* [Task statement]:
Every line of the material below must be repeated exactly.

* start Listing *

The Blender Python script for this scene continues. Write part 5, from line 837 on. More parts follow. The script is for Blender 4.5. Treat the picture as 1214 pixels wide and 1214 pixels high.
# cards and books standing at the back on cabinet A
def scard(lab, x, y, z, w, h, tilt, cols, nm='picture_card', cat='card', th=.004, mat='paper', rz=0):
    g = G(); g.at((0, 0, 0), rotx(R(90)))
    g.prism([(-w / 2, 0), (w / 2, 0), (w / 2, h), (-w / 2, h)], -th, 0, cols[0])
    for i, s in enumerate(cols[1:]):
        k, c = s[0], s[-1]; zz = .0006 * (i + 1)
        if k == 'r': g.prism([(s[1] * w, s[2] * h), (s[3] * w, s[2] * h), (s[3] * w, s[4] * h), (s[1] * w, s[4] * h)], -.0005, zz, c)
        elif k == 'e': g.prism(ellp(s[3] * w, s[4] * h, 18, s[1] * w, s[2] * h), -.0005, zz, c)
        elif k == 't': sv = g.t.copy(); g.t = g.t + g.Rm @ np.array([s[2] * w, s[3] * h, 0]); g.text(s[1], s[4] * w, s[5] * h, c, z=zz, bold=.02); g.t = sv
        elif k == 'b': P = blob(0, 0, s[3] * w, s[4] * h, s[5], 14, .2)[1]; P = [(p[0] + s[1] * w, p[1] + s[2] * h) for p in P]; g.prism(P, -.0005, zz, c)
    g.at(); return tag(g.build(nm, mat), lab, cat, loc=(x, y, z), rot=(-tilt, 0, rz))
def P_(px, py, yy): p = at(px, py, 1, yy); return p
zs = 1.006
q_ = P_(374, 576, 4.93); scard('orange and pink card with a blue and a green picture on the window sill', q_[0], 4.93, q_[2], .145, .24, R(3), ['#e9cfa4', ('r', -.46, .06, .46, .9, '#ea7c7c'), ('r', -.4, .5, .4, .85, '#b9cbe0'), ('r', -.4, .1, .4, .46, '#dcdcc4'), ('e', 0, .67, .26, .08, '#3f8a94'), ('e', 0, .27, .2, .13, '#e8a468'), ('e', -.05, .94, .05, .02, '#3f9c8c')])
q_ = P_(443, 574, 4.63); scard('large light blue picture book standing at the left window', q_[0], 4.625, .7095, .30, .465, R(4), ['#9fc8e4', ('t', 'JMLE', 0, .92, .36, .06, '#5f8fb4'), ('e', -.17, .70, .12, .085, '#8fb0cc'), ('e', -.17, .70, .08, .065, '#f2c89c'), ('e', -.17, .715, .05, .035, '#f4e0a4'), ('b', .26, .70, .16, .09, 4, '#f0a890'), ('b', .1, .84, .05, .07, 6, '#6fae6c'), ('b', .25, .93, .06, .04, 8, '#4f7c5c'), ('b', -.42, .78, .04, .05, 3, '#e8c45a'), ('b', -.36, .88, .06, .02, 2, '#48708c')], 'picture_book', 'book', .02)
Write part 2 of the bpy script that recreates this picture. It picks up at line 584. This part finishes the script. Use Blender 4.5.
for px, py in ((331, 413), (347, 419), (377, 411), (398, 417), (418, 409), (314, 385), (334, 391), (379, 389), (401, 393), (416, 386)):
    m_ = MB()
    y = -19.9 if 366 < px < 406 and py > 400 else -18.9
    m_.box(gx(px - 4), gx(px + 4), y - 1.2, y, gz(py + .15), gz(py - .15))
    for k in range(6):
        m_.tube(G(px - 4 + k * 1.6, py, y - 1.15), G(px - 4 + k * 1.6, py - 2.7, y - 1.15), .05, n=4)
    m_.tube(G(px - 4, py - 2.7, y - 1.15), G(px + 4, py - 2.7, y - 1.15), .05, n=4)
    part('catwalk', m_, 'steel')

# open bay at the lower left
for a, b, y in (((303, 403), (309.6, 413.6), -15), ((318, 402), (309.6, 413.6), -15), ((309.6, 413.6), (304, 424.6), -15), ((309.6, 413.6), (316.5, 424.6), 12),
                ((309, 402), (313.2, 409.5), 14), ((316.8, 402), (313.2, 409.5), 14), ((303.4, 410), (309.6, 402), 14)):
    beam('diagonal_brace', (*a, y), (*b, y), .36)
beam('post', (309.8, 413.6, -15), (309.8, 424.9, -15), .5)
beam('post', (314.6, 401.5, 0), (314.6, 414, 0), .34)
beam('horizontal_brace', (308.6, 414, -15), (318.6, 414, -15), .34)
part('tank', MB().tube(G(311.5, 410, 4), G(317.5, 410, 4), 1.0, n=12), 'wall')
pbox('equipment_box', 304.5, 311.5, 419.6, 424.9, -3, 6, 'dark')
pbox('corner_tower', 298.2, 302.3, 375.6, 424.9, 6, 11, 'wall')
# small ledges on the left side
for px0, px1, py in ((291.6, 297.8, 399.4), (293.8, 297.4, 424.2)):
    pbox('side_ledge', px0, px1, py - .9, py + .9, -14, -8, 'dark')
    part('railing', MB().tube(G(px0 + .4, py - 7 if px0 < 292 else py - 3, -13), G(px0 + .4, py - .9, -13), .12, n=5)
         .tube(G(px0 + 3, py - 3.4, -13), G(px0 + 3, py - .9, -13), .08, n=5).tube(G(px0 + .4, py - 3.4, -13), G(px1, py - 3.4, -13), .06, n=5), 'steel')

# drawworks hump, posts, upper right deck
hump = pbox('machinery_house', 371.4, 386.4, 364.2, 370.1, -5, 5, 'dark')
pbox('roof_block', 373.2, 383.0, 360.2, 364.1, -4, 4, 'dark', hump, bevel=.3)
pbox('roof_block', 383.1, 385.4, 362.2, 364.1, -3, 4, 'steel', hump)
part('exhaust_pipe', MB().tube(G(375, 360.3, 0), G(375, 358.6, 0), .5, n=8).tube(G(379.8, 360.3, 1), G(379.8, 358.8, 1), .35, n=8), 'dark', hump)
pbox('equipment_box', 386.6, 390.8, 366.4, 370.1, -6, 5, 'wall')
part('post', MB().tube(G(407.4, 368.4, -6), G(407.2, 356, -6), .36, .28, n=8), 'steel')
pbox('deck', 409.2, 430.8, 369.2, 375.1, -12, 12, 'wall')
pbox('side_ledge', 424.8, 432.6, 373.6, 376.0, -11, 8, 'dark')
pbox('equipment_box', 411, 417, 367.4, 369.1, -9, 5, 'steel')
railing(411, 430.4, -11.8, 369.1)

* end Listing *

* [Reply]:
The Blender Python script for this scene continues. Write part 5, from line 837 on. More parts follow. The script is for Blender 4.5. Treat the picture as 1214 pixels wide and 1214 pixels high.
# cards and books standing at the back on cabinet A
def scard(lab, x, y, z, w, h, tilt, cols, nm='picture_card', cat='card', th=.004, mat='paper', rz=0):
    g = G(); g.at((0, 0, 0), rotx(R(90)))
    g.prism([(-w / 2, 0), (w / 2, 0), (w / 2, h), (-w / 2, h)], -th, 0, cols[0])
    for i, s in enumerate(cols[1:]):
        k, c = s[0], s[-1]; zz = .0006 * (i + 1)
        if k == 'r': g.prism([(s[1] * w, s[2] * h), (s[3] * w, s[2] * h), (s[3] * w, s[4] * h), (s[1] * w, s[4] * h)], -.0005, zz, c)
        elif k == 'e': g.prism(ellp(s[3] * w, s[4] * h, 18, s[1] * w, s[2] * h), -.0005, zz, c)
        elif k == 't': sv = g.t.copy(); g.t = g.t + g.Rm @ np.array([s[2] * w, s[3] * h, 0]); g.text(s[1], s[4] * w, s[5] * h, c, z=zz, bold=.02); g.t = sv
        elif k == 'b': P = blob(0, 0, s[3] * w, s[4] * h, s[5], 14, .2)[1]; P = [(p[0] + s[1] * w, p[1] + s[2] * h) for p in P]; g.prism(P, -.0005, zz, c)
    g.at(); return tag(g.build(nm, mat), lab, cat, loc=(x, y, z), rot=(-tilt, 0, rz))
def P_(px, py, yy): p = at(px, py, 1, yy); return p
zs = 1.006
q_ = P_(374, 576, 4.93); scard('orange and pink card with a blue and a green picture on the window sill', q_[0], 4.93, q_[2], .145, .24, R(3), ['#e9cfa4', ('r', -.46, .06, .46, .9, '#ea7c7c'), ('r', -.4, .5, .4, .85, '#b9cbe0'), ('r', -.4, .1, .4, .46, '#dcdcc4'), ('e', 0, .67, .26, .08, '#3f8a94'), ('e', 0, .27, .2, .13, '#e8a468'), ('e', -.05, .94, .05, .02, '#3f9c8c')])
q_ = P_(443, 574, 4.63); scard('large light blue picture book standing at the left window', q_[0], 4.625, .7095, .30, .465, R(4), ['#9fc8e4', ('t', 'JMLE', 0, .92, .36, .06, '#5f8fb4'), ('e', -.17, .70, .12, .085, '#8fb0cc'), ('e', -.17, .70, .08, .065, '#f2c89c'), ('e', -.17, .715, .05, .035, '#f4e0a4'), ('b', .26, .70, .16, .09, 4, '#f0a890'), ('b', .1, .84, .05, .07, 6, '#6fae6c'), ('b', .25, .93, .06, .04, 8, '#4f7c5c'), ('b', -.42, .78, .04, .05, 3, '#e8c45a'), ('b', -.36, .88, .06, .02, 2, '#48708c')], 'picture_book', 'book', .02)
Write part 2 of the bpy script that recreates this picture. It picks up at line 584. This part finishes the script. Use Blender 4.5.
for px, py in ((331, 413), (347, 419), (377, 411), (398, 417), (418, 409), (314, 385), (334, 391), (379, 389), (401, 393), (416, 386)):
    m_ = MB()
    y = -19.9 if 366 < px < 406 and py > 400 else -18.9
    m_.box(gx(px - 4), gx(px + 4), y - 1.2, y, gz(py + .15), gz(py - .15))
    for k in range(6):
        m_.tube(G(px - 4 + k * 1.6, py, y - 1.15), G(px - 4 + k * 1.6, py - 2.7, y - 1.15), .05, n=4)
    m_.tube(G(px - 4, py - 2.7, y - 1.15), G(px + 4, py - 2.7, y - 1.15), .05, n=4)
    part('catwalk', m_, 'steel')

# open bay at the lower left
for a, b, y in (((303, 403), (309.6, 413.6), -15), ((318, 402), (309.6, 413.6), -15), ((309.6, 413.6), (304, 424.6), -15), ((309.6, 413.6), (316.5, 424.6), 12),
                ((309, 402), (313.2, 409.5), 14), ((316.8, 402), (313.2, 409.5), 14), ((303.4, 410), (309.6, 402), 14)):
    beam('diagonal_brace', (*a, y), (*b, y), .36)
beam('post', (309.8, 413.6, -15), (309.8, 424.9, -15), .5)
beam('post', (314.6, 401.5, 0), (314.6, 414, 0), .34)
beam('horizontal_brace', (308.6, 414, -15), (318.6, 414, -15), .34)
part('tank', MB().tube(G(311.5, 410, 4), G(317.5, 410, 4), 1.0, n=12), 'wall')
pbox('equipment_box', 304.5, 311.5, 419.6, 424.9, -3, 6, 'dark')
pbox('corner_tower', 298.2, 302.3, 375.6, 424.9, 6, 11, 'wall')
# small ledges on the left side
for px0, px1, py in ((291.6, 297.8, 399.4), (293.8, 297.4, 424.2)):
    pbox('side_ledge', px0, px1, py - .9, py + .9, -14, -8, 'dark')
    part('railing', MB().tube(G(px0 + .4, py - 7 if px0 < 292 else py - 3, -13), G(px0 + .4, py - .9, -13), .12, n=5)
         .tube(G(px0 + 3, py - 3.4, -13), G(px0 + 3, py - .9, -13), .08, n=5).tube(G(px0 + .4, py - 3.4, -13), G(px1, py - 3.4, -13), .06, n=5), 'steel')

# drawworks hump, posts, upper right deck
hump = pbox('machinery_house', 371.4, 386.4, 364.2, 370.1, -5, 5, 'dark')
pbox('roof_block', 373.2, 383.0, 360.2, 364.1, -4, 4, 'dark', hump, bevel=.3)
pbox('roof_block', 383.1, 385.4, 362.2, 364.1, -3, 4, 'steel', hump)
part('exhaust_pipe', MB().tube(G(375, 360.3, 0), G(375, 358.6, 0), .5, n=8).tube(G(379.8, 360.3, 1), G(379.8, 358.8, 1), .35, n=8), 'dark', hump)
pbox('equipment_box', 386.6, 390.8, 366.4, 370.1, -6, 5, 'wall')
part('post', MB().tube(G(407.4, 368.4, -6), G(407.2, 356, -6), .36, .28, n=8), 'steel')
pbox('deck', 409.2, 430.8, 369.2, 375.1, -12, 12, 'wall')
pbox('side_ledge', 424.8, 432.6, 373.6, 376.0, -11, 8, 'dark')
pbox('equipment_box', 411, 417, 367.4, 369.1, -9, 5, 'steel')
railing(411, 430.4, -11.8, 369.1)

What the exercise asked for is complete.